I also feel that, though more particularly in the Western culture, most people won't discover this because of the face of the media. Among teens my age, meditation is "lame", "uncool", "weird", ect. In the media meditation is made fun of. When I was young people would reenact meditation with the whole cross-legged sitting thing and the "ohhhhm" and the fingers touching and whatnot. It's seen as silly, funny, stupid, and a hippy-new aged/spiritualist bullshitter activity by the media. If I tell any of my friends that I just meditated they'd probably either laugh or say "wtf?". This doesn't help either. They don't know, and they have no idea how it can help.

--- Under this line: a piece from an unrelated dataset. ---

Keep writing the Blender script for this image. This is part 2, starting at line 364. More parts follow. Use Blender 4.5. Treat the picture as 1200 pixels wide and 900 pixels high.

That also ties in with the fact that it doesn't seem like it would do anything. To the average person, meditating looks like just sitting there and doing nothing. To the average person, it probably is just that too. You have to have a certain desire to know the unknown, to seek the experiences other people talk about, and also a strong self awareness and motivation. Most people probably won't even acknowledge that sitting there and focussing for 10 minutes might clear their mind and help them as a whole. They don't know that, they aren't trained to think so. The desensitization just feeds the lack of insight on everything, and suddenly nothingness is pleasurable.
And no, meditation is not nothingness. Meditation is everything from and about yourself.